Take the data below and repeat it exactly.

• _Data_

## Start

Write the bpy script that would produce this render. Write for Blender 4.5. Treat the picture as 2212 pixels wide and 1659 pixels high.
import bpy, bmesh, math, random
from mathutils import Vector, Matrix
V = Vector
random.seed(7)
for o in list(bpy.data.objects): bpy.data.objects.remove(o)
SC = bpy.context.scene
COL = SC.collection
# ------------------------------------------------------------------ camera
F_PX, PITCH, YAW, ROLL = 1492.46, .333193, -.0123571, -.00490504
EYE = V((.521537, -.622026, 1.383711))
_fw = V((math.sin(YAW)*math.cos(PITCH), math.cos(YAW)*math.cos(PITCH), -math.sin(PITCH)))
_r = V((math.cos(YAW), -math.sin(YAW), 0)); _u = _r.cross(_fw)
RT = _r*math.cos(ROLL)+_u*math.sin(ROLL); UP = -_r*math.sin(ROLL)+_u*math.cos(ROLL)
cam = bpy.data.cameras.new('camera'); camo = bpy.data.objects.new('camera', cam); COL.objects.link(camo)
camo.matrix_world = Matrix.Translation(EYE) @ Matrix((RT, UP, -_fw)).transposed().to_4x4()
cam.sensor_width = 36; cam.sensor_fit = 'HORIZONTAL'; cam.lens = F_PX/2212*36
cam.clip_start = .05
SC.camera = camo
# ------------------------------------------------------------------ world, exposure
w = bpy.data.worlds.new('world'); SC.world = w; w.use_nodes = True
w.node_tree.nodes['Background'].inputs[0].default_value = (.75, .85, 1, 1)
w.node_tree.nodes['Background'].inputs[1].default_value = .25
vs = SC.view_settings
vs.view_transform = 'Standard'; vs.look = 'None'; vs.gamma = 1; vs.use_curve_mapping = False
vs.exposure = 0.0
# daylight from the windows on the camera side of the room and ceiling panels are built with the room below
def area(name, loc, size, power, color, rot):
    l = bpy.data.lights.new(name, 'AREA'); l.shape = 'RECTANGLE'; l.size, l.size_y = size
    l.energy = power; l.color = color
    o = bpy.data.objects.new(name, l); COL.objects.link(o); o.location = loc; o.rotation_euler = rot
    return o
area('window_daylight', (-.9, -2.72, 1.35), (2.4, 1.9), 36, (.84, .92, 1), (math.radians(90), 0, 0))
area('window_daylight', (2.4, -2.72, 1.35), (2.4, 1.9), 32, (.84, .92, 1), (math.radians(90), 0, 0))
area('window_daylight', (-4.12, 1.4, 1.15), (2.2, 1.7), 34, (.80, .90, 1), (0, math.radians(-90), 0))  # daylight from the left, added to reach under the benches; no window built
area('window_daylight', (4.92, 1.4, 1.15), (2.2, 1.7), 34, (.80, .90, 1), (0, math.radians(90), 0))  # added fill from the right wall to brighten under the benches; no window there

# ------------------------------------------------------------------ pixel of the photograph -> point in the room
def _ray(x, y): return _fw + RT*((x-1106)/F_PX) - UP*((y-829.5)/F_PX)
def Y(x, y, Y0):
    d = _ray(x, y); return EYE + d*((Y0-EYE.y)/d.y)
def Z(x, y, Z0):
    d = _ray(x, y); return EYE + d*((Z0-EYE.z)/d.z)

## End

• _In response_
Write the bpy script that would produce this render. Write for Blender 4.5. Treat the picture as 2212 pixels wide and 1659 pixels high.
import bpy, bmesh, math, random
from mathutils import Vector, Matrix
V = Vector
random.seed(7)
for o in list(bpy.data.objects): bpy.data.objects.remove(o)
SC = bpy.context.scene
COL = SC.collection
# ------------------------------------------------------------------ camera
F_PX, PITCH, YAW, ROLL = 1492.46, .333193, -.0123571, -.00490504
EYE = V((.521537, -.622026, 1.383711))
_fw = V((math.sin(YAW)*math.cos(PITCH), math.cos(YAW)*math.cos(PITCH), -math.sin(PITCH)))
_r = V((math.cos(YAW), -math.sin(YAW), 0)); _u = _r.cross(_fw)
RT = _r*math.cos(ROLL)+_u*math.sin(ROLL); UP = -_r*math.sin(ROLL)+_u*math.cos(ROLL)
cam = bpy.data.cameras.new('camera'); camo = bpy.data.objects.new('camera', cam); COL.objects.link(camo)
camo.matrix_world = Matrix.Translation(EYE) @ Matrix((RT, UP, -_fw)).transposed().to_4x4()
cam.sensor_width = 36; cam.sensor_fit = 'HORIZONTAL'; cam.lens = F_PX/2212*36
cam.clip_start = .05
SC.camera = camo
# ------------------------------------------------------------------ world, exposure
w = bpy.data.worlds.new('world'); SC.world = w; w.use_nodes = True
w.node_tree.nodes['Background'].inputs[0].default_value = (.75, .85, 1, 1)
w.node_tree.nodes['Background'].inputs[1].default_value = .25
vs = SC.view_settings
vs.view_transform = 'Standard'; vs.look = 'None'; vs.gamma = 1; vs.use_curve_mapping = False
vs.exposure = 0.0
# daylight from the windows on the camera side of the room and ceiling panels are built with the room below
def area(name, loc, size, power, color, rot):
    l = bpy.data.lights.new(name, 'AREA'); l.shape = 'RECTANGLE'; l.size, l.size_y = size
    l.energy = power; l.color = color
    o = bpy.data.objects.new(name, l); COL.objects.link(o); o.location = loc; o.rotation_euler = rot
    return o
area('window_daylight', (-.9, -2.72, 1.35), (2.4, 1.9), 36, (.84, .92, 1), (math.radians(90), 0, 0))
area('window_daylight', (2.4, -2.72, 1.35), (2.4, 1.9), 32, (.84, .92, 1), (math.radians(90), 0, 0))
area('window_daylight', (-4.12, 1.4, 1.15), (2.2, 1.7), 34, (.80, .90, 1), (0, math.radians(-90), 0))  # daylight from the left, added to reach under the benches; no window built
area('window_daylight', (4.92, 1.4, 1.15), (2.2, 1.7), 34, (.80, .90, 1), (0, math.radians(90), 0))  # added fill from the right wall to brighten under the benches; no window there

# ------------------------------------------------------------------ pixel of the photograph -> point in the room
def _ray(x, y): return _fw + RT*((x-1106)/F_PX) - UP*((y-829.5)/F_PX)
def Y(x, y, Y0):
    d = _ray(x, y); return EYE + d*((Y0-EYE.y)/d.y)
def Z(x, y, Z0):
    d = _ray(x, y); return EYE + d*((Z0-EYE.z)/d.z)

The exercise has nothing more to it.